In the wake of the UK’s Brexit vote, the European Union needs a renaissance, challenging inherited ideas about what cooperation between nations and peoples looks like. This renaissance should move away from a focus on formal, institutional relations between states and toward a more democratic compact based on solidarity between citizens, argues Richard Youngs, Senior Associate on the Democracy and Rule of Law Program at Carnegie Europe, Brussels, and Professor at the University of Warwick, U.K.
European leaders should adopt what I call a Compact of European Citizens, governed by four principles of cooperative decision-making, he writes for Foreign Affairs:
- The first principle is choice. At present, member states are expected to adopt all EU policies, unless they can negotiate opt-outs—which is extremely difficult to do. This should be replaced with its opposite: a process of voluntary and flexible opt-ins. Instead of a centralized bureaucracy in Brussels, policy formation could be decentralized to a series of policy communities, which would oversee cooperation in different policy areas and which would be managed by agencies geographically distributed across Europe. ….

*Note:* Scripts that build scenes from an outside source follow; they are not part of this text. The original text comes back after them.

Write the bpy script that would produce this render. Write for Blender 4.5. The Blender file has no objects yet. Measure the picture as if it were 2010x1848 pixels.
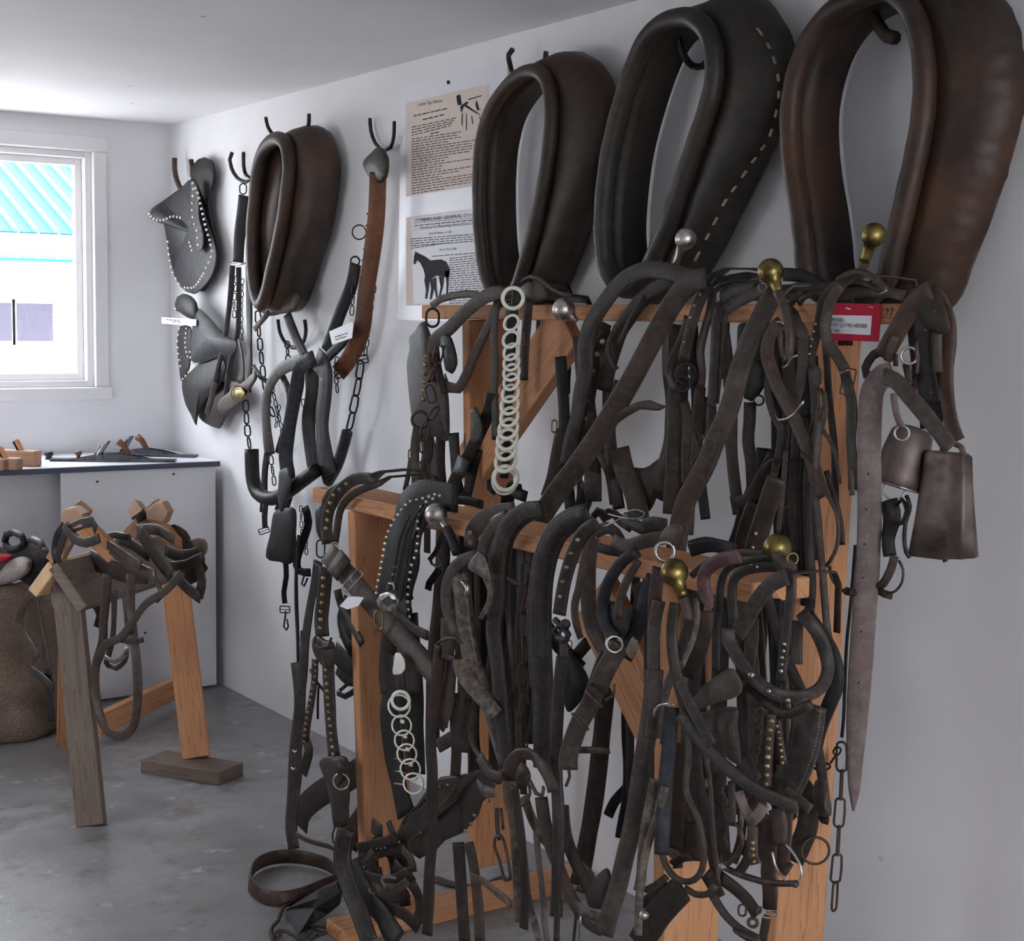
import bpy, math, random
from mathutils import Vector, Matrix, Quaternion
random.seed(7)
SC = bpy.context.scene
# ---------------------------------------------------------------- camera
F, CX, CY = 3008.07, 1005.0, 924.0
CAM = Vector((-2.54214, -6.57993, 1.55733))
_p, _y, _r = 0.09665033, 0.58783517, 0.01370167
_f = Vector((math.sin(_y)*math.cos(_p), math.cos(_y)*math.cos(_p), -math.sin(_p)))
_a = _f.cross(Vector((0, 0, 1))).normalized()
_b = _a.cross(_f)
_R = _a*math.cos(_r) + _b*math.sin(_r)
_U = _b*math.cos(_r) - _a*math.sin(_r)
cam_data = bpy.data.cameras.new('camera')
cam = bpy.data.objects.new('camera', cam_data)
SC.collection.objects.link(cam)
cam.matrix_world = Matrix(((_R.x, _U.x, -_f.x, CAM.x), (_R.y, _U.y, -_f.y, CAM.y), (_R.z, _U.z, -_f.z, CAM.z), (0, 0, 0, 1)))
cam_data.sensor_fit = 'HORIZONTAL'
cam_data.sensor_width = 36.0
cam_data.lens = 36.0*F/2010.0
cam_data.clip_start = 0.05
cam_data.clip_end = 200
SC.camera = cam
# ---------------------------------------------------------------- world, sun, window light, exposure
W = bpy.data.worlds.new('overcast_sky')
SC.world = W
W.use_nodes = True
bg = W.node_tree.nodes['Background']
bg.inputs[0].default_value = (0.89, 0.94, 1.0, 1)
bg.inputs[1].default_value = 12.0
SC.view_settings.view_transform = 'Standard'
SC.view_settings.look = 'None'
SC.view_settings.exposure = 0.10
SC.view_settings.gamma = 1.0
SC.view_settings.use_curve_mapping = False


def sun(name, vec, energy, col, ang):
    d = bpy.data.lights.new(name, 'SUN')
    d.energy = energy
    d.color = col
    d.angle = math.radians(ang)
    o = bpy.data.objects.new(name, d)
    SC.collection.objects.link(o)
    o.rotation_euler = Vector(vec).to_track_quat('-Z', 'Y').to_euler()
    return o


def area(name, loc, vec, sx, sy, energy, col):
    d = bpy.data.lights.new(name, 'AREA')
    d.shape = 'RECTANGLE'
    d.size = sx
    d.size_y = sy
    d.energy = energy
    d.color = col
    o = bpy.data.objects.new(name, d)
    SC.collection.objects.link(o)
    o.location = loc
    o.rotation_euler = Vector(vec).to_track_quat('-Z', 'Y').to_euler()
    return o


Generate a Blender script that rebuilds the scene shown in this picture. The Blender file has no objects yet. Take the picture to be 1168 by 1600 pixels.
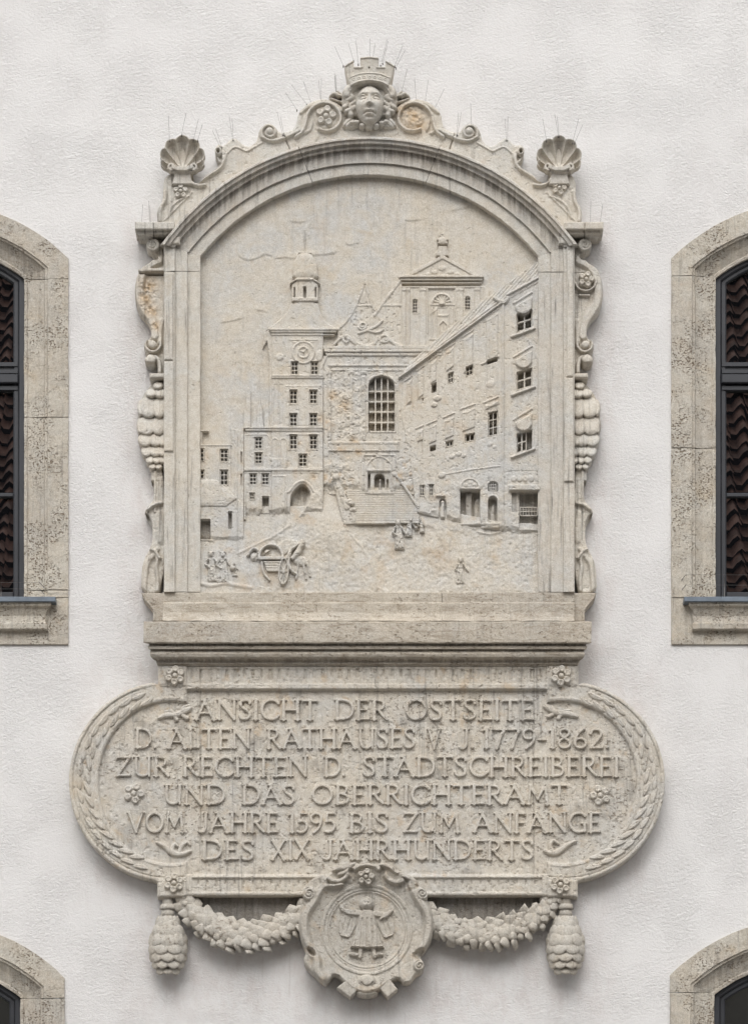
import bpy, bmesh, math, random
import numpy as np
from mathutils import Vector
from mathutils.geometry import tessellate_polygon
random.seed(7)
RNG = np.random.RandomState(11)
sc = bpy.context.scene
col = sc.collection

# ------------------------------------------------------------------ camera, sky, sun, exposure
S = 0.004            # metres per photo pixel on the wall plane
DP = 6000.0          # camera distance in those pixels (24 m)
CX, CPY, CZ = 584.0, 2300.0, 1.6   # the eye stands 1.6 m above the street
cam_d = bpy.data.cameras.new('camera'); cam = bpy.data.objects.new('camera', cam_d); col.objects.link(cam)
cam.location = (0, -DP * S, CZ); cam.rotation_euler = (math.radians(90), 0, 0)
cam_d.sensor_fit = 'VERTICAL'; cam_d.sensor_height = 36.0
cam_d.lens = 36.0 * DP / 1600.0
cam_d.shift_y = (CPY - 800.0) / 1600.0
cam_d.clip_start = 0.1; cam_d.clip_end = 500
sc.camera = cam
SUN_EL, SUN_AZ = math.radians(48), math.radians(187)
w = bpy.data.worlds.new('World'); sc.world = w; w.use_nodes = True
nt = w.node_tree; nt.nodes.clear()
sky = nt.nodes.new('ShaderNodeTexSky'); sky.sky_type = 'NISHITA'; sky.sun_disc = False
sky.sun_elevation = SUN_EL; sky.sun_rotation = SUN_AZ; sky.dust_density = 4.0; sky.air_density = 1.0
hs = nt.nodes.new('ShaderNodeHueSaturation'); hs.inputs['Saturation'].default_value = 0.10
bg = nt.nodes.new('ShaderNodeBackground'); bg.inputs['Strength'].default_value = 0.15
wo = nt.nodes.new('ShaderNodeOutputWorld')
nt.links.new(sky.outputs[0], hs.inputs['Color']); nt.links.new(hs.outputs[0], bg.inputs[0]); nt.links.new(bg.outputs[0], wo.inputs[0])
sun_d = bpy.data.lights.new('sun', 'SUN'); sun = bpy.data.objects.new('sun', sun_d); col.objects.link(sun)
sun_d.energy = 0.5; sun_d.angle = math.radians(70); sun_d.color = (1.0, 0.975, 0.94)
# the sun stands in front of the wall (towards -Y), a little to the left
sdir = Vector((math.cos(SUN_EL) * math.sin(SUN_AZ), math.cos(SUN_EL) * math.cos(SUN_AZ), math.sin(SUN_EL)))
sun.rotation_euler = sdir.to_track_quat('Z', 'Y').to_euler()
sun.location = sdir * 60
sc.render.engine = 'CYCLES'
sc.view_settings.view_transform = 'Standard'; sc.view_settings.look = 'None'
sc.view_settings.gamma = 1.0; sc.view_settings.exposure = 0.44; sc.view_settings.use_curve_mapping = False

# ------------------------------------------------------------------ materials
def new_mat(name):
    m = bpy.data.materials.new(name); m.use_nodes = True
    t = m.node_tree; t.nodes.clear()
    out = t.nodes.new('ShaderNodeOutputMaterial'); b = t.nodes.new('ShaderNodeBsdfPrincipled')
    t.links.new(b.outputs[0], out.inputs[0]); return m, t, b
def nd(t, k, **kw):
    n = t.nodes.new(k)
    for a, v in kw.items(): setattr(n, a, v)
    return n
def pos(t, sx=1, sy=1, sz=1, off=(0, 0, 0)):
    g = nd(t, 'ShaderNodeNewGeometry'); m = nd(t, 'ShaderNodeMapping')
    m.inputs['Scale'].default_value = (sx, sy, sz); m.inputs['Location'].default_value = off
    t.links.new(g.outputs['Position'], m.inputs['Vector']); return m.outputs[0]
def noise(t, v, scale, detail=4, rough=0.55, dist=0.0):
    n = nd(t, 'ShaderNodeTexNoise'); n.inputs['Scale'].default_value = scale; n.inputs['Detail'].default_value = detail
    n.inputs['Roughness'].default_value = rough; n.inputs['Distortion'].default_value = dist
    t.links.new(v, n.inputs['Vector']); return n.outputs['Fac']
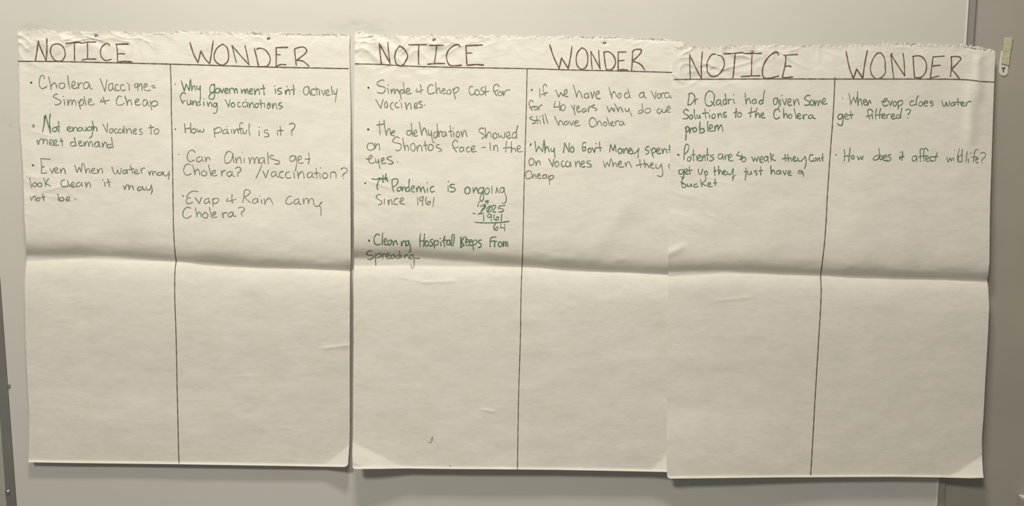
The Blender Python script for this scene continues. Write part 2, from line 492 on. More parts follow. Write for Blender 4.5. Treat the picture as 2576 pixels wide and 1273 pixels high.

- The second principle is championing a spirit of competition across Europe’s different economic, social, and political models. The EU’s role would be to set broad goals, not to impose detailed or intrusive plans on how these goals should be reached. Member states could then design their own preferred routes toward meeting common goals, and the best models would prosper economically, setting an example through results rather than following rules. For instance, states that want to end austerity [10] may not be able to convince creditor states to adopt pan-European Keynesianism, but they themselves would be allowed to experiment with using pro-growth policies to reduce debt levels.
- The third guiding principle is bottom-up citizen control. The whole structure of the EU—invented over 60 years ago in a more deferential and hierarchical age—is today hopelessly at odds with underlying social trends toward individual and local empowerment. A far more radical notion of democratic legitimacy is needed…..
- The fourth principle is that flexible policy differentiation must be explored within states, not only between them. Given Europe’s internal diversity, it may no longer be desirable to apply all areas of policy uniformly across every EU member state. In almost every European country a breach has opened up between those happy with the cosmopolitan and internationalist spirit of the EU and those who feel marginalized by it. But little is to be gained from bemoaning supposed nativist ignorance—an integration project incapable of addressing doubters’ concerns, and which proceeds only by suppressing their democratic voice, is hardly one worth defending. The challenge, rather, is to rethink the whole form of European cooperation to allow space for both the globalists and the nativists.